Di Angelo Ginex, Dottorando di ricerca in Diritto Tributario e Avvocato, Ginex & Partners – Studio Legale Tributario

Le Sezioni Unite della Corte di Cassazione, con sentenza n. 24418/2010, hanno distinto le rimesse ripristinatorie dalle rimesse solutorie nei rapporti bancari, in ordine alla decorrenza della prescrizione del diritto del cliente alla ripetizione degli importi indebitamente versati alla banca.

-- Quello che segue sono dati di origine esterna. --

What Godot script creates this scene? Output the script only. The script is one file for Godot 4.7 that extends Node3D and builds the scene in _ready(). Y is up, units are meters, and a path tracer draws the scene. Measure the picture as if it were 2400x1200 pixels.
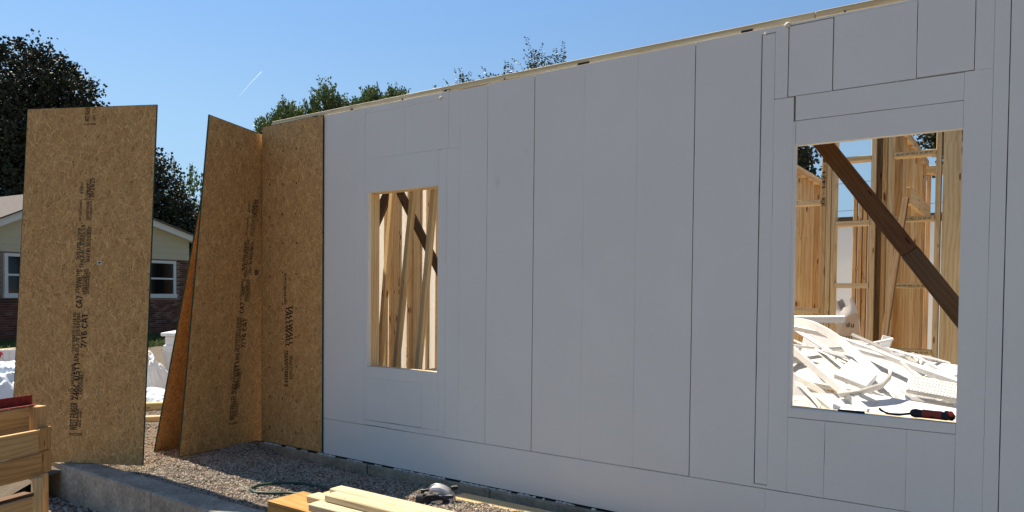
extends Node3D
# A house under construction: a foam-clad wall with two window openings, loose sheathing sheets, gravel,
# lumber, and the neighbour's brick house behind. The wall's outer face is z = 0, x runs along it.

var rng := RandomNumberGenerator.new()
var noise := FastNoiseLite.new()
var used := {}
var M := {}


# ---------------------------------------------------------------- naming and nodes
func named(parent: Node, called: String) -> String:
	var key := str(parent.get_instance_id()) + called
	var n: int = used.get(key, 0)
	used[key] = n + 1
	return called if n == 0 else "%s_%03d" % [called, n]


func tag(o: Node, label: String, category: String, group := "") -> Node:
	o.set_meta("label", label)
	o.set_meta("category", category)
	if group:
		o.set_meta("group", group)
	return o


func thing(called: String, label: String, category: String, at := Vector3.ZERO, group := "") -> Node3D:
	var o := Node3D.new()
	o.name = named(self, called)
	o.position = at
	add_child(o, true)
	tag(o, label, category, group)
	return o


func part(parent: Node, called: String, mesh: Mesh, mat: Material, at := Transform3D.IDENTITY) -> MeshInstance3D:
	var o := MeshInstance3D.new()
	o.name = named(parent, called)
	o.mesh = mesh
	o.material_override = mat
	o.transform = at
	parent.add_child(o, true)
	return o


func structure(called: String, mesh: Mesh, mat: Material) -> MeshInstance3D:
	var o := part(self, called, mesh, mat)
	o.set_meta("kind", "structure")
	return o


# ---------------------------------------------------------------- shapes
# a face given by its points in any order round it; wound so that it faces along out
func face(st: SurfaceTool, pts: Array, uvs: Array, out: Vector3) -> void:
	var n: Vector3 = (pts[1] - pts[0]).cross(pts[2] - pts[0])
	var flip := n.dot(out) > 0.0
	n = n.normalized() * (1.0 if flip else -1.0)
	for k in range(1, pts.size() - 1):
		for i in ([0, k + 1, k] if flip else [0, k, k + 1]):
			st.set_normal(n)
			st.set_uv(uvs[i])
			st.add_vertex(pts[i])


func box_into(st: SurfaceTool, size: Vector3, bev: float, uvo: Vector2, at := Transform3D.IDENTITY) -> void:
	var h := size / 2.0
	var L := size.max_axis_index()
	var o1 := (L + 1) % 3
	var o2 := (L + 2) % 3
	var uv := func(p: Vector3, axis: int) -> Vector2:
		if axis == L:
			return Vector2(p[o1] * 0.3, p[o2]) + uvo
		var o: int = o2 if axis == o1 else o1
		return Vector2(p[L], p[o] + axis * 0.31) + uvo
	var corner := func(s: Vector3, axis: int) -> Vector3:
		var p := Vector3(s.x * (h.x - bev), s.y * (h.y - bev), s.z * (h.z - bev))
		p[axis] = s[axis] * h[axis]
		return p
	for axis in 3:
		var a := (axis + 1) % 3
		var b := (axis + 2) % 3
		for sg in [-1.0, 1.0]:
			var pts := []
			var uvs := []
			for q in [[-1.0, -1.0], [1.0, -1.0], [1.0, 1.0], [-1.0, 1.0]]:
				var s := Vector3.ZERO
				s[axis] = sg
				s[a] = q[0]
				s[b] = q[1]
				var p: Vector3 = corner.call(s, axis)
				uvs.append(uv.call(p, axis))
				pts.append(at * p)
			var n := Vector3.ZERO
			n[axis] = sg
			face(st, pts, uvs, at.basis * n)
	if bev <= 0.0:
		return
	for axis in 3:
		var a := (axis + 1) % 3
		var b := (axis + 2) % 3
		for sa in [-1.0, 1.0]:
			for sb in [-1.0, 1.0]:
				var s0 := Vector3.ZERO
				s0[a] = sa
				s0[b] = sb
				s0[axis] = -1.0
				var s1 := s0
				s1[axis] = 1.0
				var raw := [corner.call(s0, a), corner.call(s1, a), corner.call(s1, b), corner.call(s0, b)]
				var uvs := raw.map(func(p): return uv.call(p, a))
				var n := Vector3.ZERO
				n[a] = sa
				n[b] = sb
				face(st, raw.map(func(p): return at * p), uvs, at.basis * n)
	for sx in [-1.0, 1.0]:
		for sy in [-1.0, 1.0]:
			for sz in [-1.0, 1.0]:
				var s := Vector3(sx, sy, sz)
				var raw := [corner.call(s, 0), corner.call(s, 1), corner.call(s, 2)]
				face(st, raw.map(func(p): return at * p), raw.map(func(p): return uv.call(p, 0)), at.basis * s)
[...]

In particolare, la Suprema Corte ha stabilito che la prescrizione decennale dell'azione di ripetizione da parte del cliente delle somme addebitate nei rapporti bancari inizia a decorrere dalla chiusura del rapporto per le rimesse ripristinatorie (eseguite cioè in presenza di un affidamento concesso e nei limiti dello stesso, quale ripristino della disponibilità ottenuta con il fido), ed invece da ogni singolo addebito per le rimesse solutorie (eseguite cioè in assenza di affidamento o oltre l’affidamento concesso, in cui la rimessa ha l'effetto di estinguere il debito del cliente verso la banca).
Pertanto, nel primo caso (rimesse ripristinatorie), la prescrizione inizia a decorrere dalla formale chiusura del rapporto; nel secondo caso (rimesse solutorie), la prescrizione decorre anche durante il rapporto, dalla data di ogni singolo addebito per cui è domandata la restituzione alla banca.
Dunque, nel primo caso, ogni addebito non dovuto è richiedibile alla banca dal cliente senza alcun limite temporale; nel secondo caso, invece, sono richiedibili soltanto gli addebiti dell'ultimo decennio anteriore alla messa in mora o alla citazione in giudizio della banca.